Talk on Negative index materials
Time: 07.11.2019 16:15-17:15 pm
Room: H13
Negative index materials: properties and applications
Hoài-Minh Nguyên (Chair of Analysis and Applied Mathematics, École polytechnique fédérale de Lausanne)
Abstract:
Negative-index metamaterials are engineered structures whose refractive index has a negative value over some frequency range. Their existence was postulated by Veselago in 1964 and confirmed experimentally by Shelby, Smith, and Schultz in 2001. Negative-index metamaterial research has been a very active topic of investigation not only because of potentially interesting applications but also because of challenges in understanding their surprising properties. From a mathematical point of view, the subtlety and the challenges in the study of negative-index metamaterials are from the sign-changing coefficients in the modelling equations, hence the ellipticity and the compactness are lost in general. Moreover, localize resonance, i.e., a phenomenon for which the field explodes in some regions and remains bounded in some others as the loss (the damping/viscosity coefficient) goes to 0, might occur.
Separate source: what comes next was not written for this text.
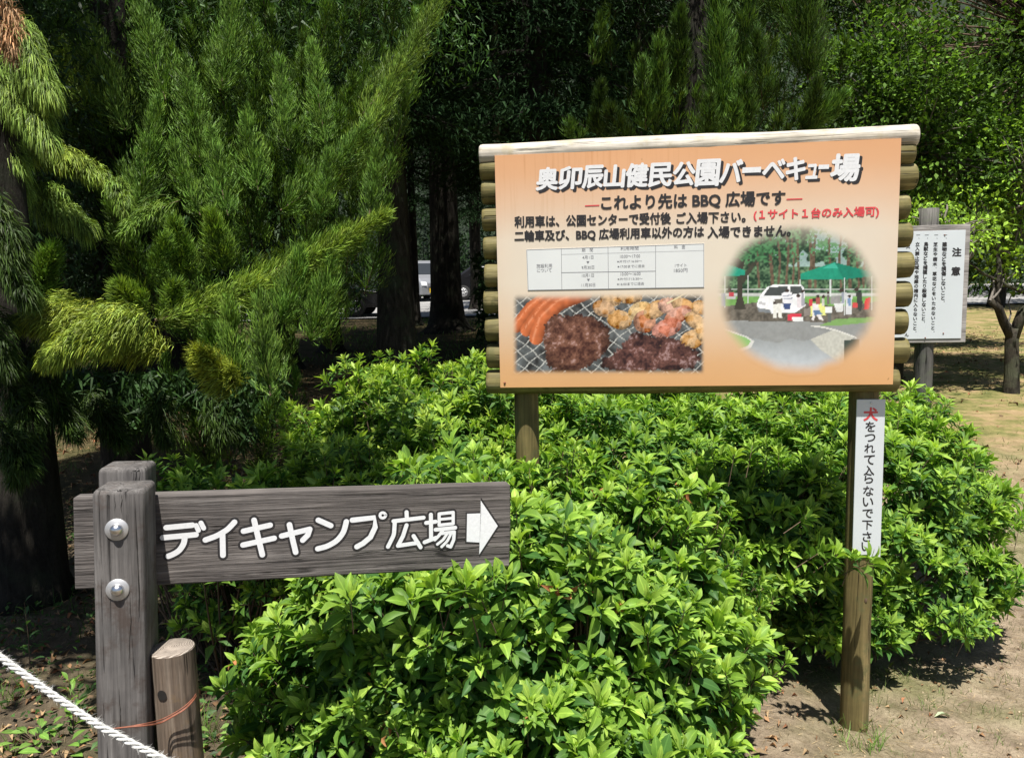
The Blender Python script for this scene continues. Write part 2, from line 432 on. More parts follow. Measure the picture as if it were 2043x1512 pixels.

In this talk, I discuss superlensing and
cloaking applications of negative-index metamaterials, and the stability of associated fields in the frequency domain. Some mathematical ideas/techniques/tools used to analyse these phenomena are mentioned.
These involves deriving/analysing Cauchy’s problems, applying/establising three-sphere inequalities (with partial data), and introducing the removing localized singularity technique.